■ Short exercise: Give the data again exactly, from its opening line through the line in which "COL = SC.collection" appears.

== Given records ==

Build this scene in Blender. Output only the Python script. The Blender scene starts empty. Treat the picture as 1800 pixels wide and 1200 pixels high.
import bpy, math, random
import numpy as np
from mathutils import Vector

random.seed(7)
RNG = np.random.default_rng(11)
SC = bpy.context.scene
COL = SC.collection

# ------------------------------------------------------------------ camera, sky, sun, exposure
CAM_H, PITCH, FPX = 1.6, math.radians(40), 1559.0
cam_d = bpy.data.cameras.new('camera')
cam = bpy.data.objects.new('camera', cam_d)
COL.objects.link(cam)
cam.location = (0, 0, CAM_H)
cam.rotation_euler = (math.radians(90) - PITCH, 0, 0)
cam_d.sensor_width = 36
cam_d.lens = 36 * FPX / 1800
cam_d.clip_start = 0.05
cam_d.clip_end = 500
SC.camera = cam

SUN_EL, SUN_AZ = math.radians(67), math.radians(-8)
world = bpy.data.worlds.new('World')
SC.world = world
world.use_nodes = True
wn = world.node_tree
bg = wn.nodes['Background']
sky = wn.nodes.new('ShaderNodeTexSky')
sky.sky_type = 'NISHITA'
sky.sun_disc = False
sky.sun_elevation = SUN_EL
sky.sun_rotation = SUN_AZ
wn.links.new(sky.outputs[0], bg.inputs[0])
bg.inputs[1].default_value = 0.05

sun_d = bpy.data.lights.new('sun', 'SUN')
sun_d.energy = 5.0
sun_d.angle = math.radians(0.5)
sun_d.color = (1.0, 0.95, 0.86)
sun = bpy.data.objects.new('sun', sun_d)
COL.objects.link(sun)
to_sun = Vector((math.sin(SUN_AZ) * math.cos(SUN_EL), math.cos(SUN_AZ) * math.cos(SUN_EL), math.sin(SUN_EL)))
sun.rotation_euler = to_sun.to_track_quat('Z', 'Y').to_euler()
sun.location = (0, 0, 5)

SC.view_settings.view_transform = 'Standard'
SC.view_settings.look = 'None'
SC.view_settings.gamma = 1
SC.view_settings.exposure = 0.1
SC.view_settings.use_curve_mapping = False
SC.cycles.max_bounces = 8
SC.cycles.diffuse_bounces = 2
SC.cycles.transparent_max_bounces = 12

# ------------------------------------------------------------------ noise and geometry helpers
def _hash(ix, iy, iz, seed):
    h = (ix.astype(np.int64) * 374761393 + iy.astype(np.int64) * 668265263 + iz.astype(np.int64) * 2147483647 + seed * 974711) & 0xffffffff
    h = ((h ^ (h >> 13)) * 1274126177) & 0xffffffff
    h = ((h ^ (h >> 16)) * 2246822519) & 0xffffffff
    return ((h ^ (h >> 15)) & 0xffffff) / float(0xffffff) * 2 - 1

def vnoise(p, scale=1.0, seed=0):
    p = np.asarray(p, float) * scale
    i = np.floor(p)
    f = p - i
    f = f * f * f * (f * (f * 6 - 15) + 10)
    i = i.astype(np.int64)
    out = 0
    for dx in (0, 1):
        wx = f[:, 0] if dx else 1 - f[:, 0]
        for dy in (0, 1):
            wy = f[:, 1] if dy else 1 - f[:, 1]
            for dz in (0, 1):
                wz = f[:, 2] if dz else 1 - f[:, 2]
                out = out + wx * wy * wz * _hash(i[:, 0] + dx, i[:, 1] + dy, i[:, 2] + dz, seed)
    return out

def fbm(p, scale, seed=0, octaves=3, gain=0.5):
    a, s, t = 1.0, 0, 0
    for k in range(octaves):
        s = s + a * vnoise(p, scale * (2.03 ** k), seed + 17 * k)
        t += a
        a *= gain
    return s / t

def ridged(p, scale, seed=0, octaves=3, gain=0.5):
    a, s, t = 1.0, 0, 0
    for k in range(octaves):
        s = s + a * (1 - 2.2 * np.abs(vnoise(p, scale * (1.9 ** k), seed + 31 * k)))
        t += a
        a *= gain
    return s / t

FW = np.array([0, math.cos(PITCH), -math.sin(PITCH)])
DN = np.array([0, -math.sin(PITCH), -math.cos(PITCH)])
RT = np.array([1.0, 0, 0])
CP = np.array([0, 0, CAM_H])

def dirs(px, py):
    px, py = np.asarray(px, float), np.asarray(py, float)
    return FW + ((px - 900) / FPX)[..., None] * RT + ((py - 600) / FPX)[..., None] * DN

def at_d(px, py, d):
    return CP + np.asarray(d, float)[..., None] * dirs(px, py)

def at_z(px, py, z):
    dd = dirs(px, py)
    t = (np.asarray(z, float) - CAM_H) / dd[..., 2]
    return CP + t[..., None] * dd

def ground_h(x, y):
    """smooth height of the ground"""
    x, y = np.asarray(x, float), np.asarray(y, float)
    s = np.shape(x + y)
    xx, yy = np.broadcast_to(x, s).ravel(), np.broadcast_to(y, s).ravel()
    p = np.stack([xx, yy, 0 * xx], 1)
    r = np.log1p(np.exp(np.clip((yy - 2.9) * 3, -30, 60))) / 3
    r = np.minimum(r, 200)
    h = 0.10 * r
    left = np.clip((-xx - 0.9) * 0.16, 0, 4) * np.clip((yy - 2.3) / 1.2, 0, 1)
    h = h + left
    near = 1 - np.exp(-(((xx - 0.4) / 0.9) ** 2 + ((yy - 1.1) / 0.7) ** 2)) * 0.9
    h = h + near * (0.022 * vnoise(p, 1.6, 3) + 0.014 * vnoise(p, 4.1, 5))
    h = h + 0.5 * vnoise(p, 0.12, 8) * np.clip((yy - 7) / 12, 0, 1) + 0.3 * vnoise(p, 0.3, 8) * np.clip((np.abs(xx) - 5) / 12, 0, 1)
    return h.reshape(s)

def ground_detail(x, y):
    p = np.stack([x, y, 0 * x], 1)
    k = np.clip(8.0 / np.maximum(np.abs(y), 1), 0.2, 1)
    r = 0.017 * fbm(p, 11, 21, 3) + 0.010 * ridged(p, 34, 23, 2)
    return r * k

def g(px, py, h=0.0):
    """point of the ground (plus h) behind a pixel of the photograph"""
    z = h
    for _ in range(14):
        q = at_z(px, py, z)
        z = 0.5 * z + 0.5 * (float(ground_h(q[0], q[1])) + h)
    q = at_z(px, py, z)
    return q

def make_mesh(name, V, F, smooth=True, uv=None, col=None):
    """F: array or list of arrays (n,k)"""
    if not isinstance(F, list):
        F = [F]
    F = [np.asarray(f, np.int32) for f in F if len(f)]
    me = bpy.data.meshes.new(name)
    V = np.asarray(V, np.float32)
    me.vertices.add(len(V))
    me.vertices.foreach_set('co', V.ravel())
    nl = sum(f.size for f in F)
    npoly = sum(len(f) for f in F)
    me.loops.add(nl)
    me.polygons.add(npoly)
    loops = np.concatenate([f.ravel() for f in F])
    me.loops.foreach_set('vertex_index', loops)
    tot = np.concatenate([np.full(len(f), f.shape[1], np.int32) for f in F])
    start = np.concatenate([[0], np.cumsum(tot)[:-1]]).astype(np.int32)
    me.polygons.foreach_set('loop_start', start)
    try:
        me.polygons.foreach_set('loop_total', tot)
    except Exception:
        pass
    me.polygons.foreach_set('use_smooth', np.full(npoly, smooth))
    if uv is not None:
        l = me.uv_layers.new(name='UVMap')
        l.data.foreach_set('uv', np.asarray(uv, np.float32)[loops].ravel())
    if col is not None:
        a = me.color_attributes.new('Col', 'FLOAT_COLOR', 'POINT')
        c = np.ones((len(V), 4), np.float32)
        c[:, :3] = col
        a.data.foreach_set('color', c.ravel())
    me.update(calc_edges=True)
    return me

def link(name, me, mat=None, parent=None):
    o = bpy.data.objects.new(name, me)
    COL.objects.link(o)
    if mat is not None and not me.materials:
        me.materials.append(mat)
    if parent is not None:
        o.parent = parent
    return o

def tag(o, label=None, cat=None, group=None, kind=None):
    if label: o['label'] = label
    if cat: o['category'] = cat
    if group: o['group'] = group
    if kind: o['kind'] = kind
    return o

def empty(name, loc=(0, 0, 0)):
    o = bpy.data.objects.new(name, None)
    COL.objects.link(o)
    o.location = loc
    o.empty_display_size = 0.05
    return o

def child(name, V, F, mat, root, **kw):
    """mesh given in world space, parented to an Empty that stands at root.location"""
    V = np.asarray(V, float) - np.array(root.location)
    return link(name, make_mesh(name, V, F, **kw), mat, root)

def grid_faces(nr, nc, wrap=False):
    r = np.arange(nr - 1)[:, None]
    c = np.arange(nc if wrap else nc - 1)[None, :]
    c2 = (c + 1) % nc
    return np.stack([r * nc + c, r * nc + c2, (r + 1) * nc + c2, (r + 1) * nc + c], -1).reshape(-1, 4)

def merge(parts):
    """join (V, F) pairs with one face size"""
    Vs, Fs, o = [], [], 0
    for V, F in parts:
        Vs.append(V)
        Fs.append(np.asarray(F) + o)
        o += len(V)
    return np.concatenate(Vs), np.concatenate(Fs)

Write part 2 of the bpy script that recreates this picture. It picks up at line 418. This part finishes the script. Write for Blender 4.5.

===

■ Solved problem:
Build this scene in Blender. Output only the Python script. The Blender scene starts empty. Treat the picture as 1800 pixels wide and 1200 pixels high.
import bpy, math, random
import numpy as np
from mathutils import Vector

random.seed(7)
RNG = np.random.default_rng(11)
SC = bpy.context.scene
COL = SC.collection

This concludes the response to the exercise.